In the past decade or so, there have been some tremendous advances in storage engineering and technology that have allowed storage manufacturers to release larger and larger capacity hard drives year after year.

'Pixie Dust'
The ability for disks to store more and more data is a direct result of major breakthroughs in chemistry and physics that enable manufacturers to increase what is known areal density or bit density.  This is a measurement of the number of gigabits per square in (Gb/in^2) that can be stored on a particular medium.  There has been continual increase in this figure over the years, but one of the biggest physical breakthroughs came when "pixie dust" hit the market.  This pixie dust is basically a microscopically thin layer of a material known as ruthenium, which is placed between two magnetic layers.  This achievement alone resulted in hard-drive manufacturers gaining the ability to quadruple the areal density of magnetic storage.  Later on, this technology was coupled with a smaller femto slider --  "the tiny flying wing supporting the read/write head above the surface of the disk" --  which further increased the areal density potential of magnetic media.

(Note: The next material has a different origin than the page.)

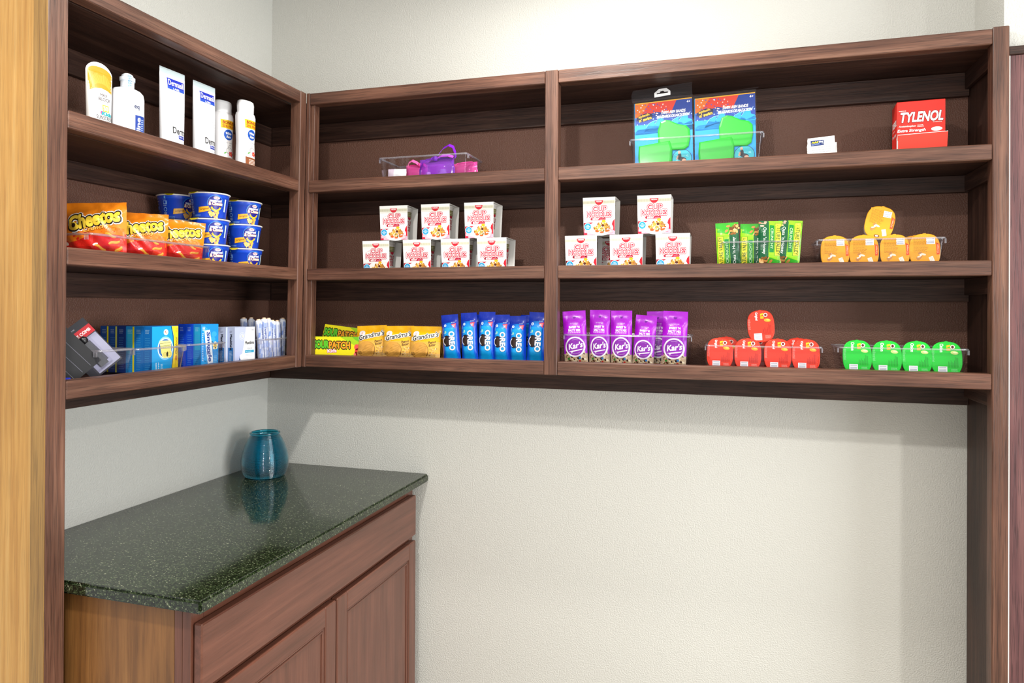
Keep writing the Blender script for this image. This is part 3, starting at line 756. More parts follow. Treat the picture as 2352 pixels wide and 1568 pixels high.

So, in the same amount of magnetic platter real estate, manufacturers could now place orders of more data than had been possible before.  As a result, in the same package -- the 3.5" hard disk package -- customers could get hard drives that had much more capacity while the real cost stayed about the same, meaning that customers paid less on a $/GB basis.

Perpendicular Storage
Think of a unit of storage on a disk as a Lego block.  Way back before 2006, hard disks laid individual data elements down just like you would build a wall with Legos.  Bricks were stacked lengthwise atop one another.  Of course, with a disk, the bits aren't completely on top of one another, but the tracks are laid down as a length of Lego bricks.

Perpendicular storage improves overall capacity density of hard drives by flipping these bits on their ends rather than on their bottoms.  If you have a Lego brick and you experiment with sitting it upright on its small side, you will see that is ends up using much less physical space on your desk.  The same is true for data bits.  Now imagine doing this with billions of bits of data on your disks and it becomes more obvious how this technology can improve the overall areal density of magnetic storage.

Shingled Hard Drives
When it comes to continuing to cram more data to disks, physics can get in the way.  As individual elements get smaller and as they get placed closer together, data integrity begins to be risked as the potential for flipped bits increases.  This means that, as manufacturers try to go smaller, things can get tough.  But, smaller is how drive sizes continue to increase. 

Rather than trying to make tracks on the disk super thin, which has its own physics-based challenges, singled hard drives take a different approach and write wider tracks, which are then overlapped with one another, obviating the need for smaller write heads while at the same time doubling areal data density to 3 trillion bits/sq. in.

Helium-Filled Hard Drives
Most recently, hard drive manufacturers have turned to helium to help continue to improve storage economics.  Until recently, hard drives all had regular, everyday air inside the enclosure. Today, some hard drives are actually filled with helium, which is much lighter than air.  As a result, as the disk spins and the heads are dragged through the enclosure, there is much less drag, which can mean better performance.

However, it also means that manufacturers have begun to release drives with seven platters rather than five.  As a result of having the ability to add almost 50 percent more platters, manufacturers are hard at work selling drives that sport a whopping 6 TB of capacity.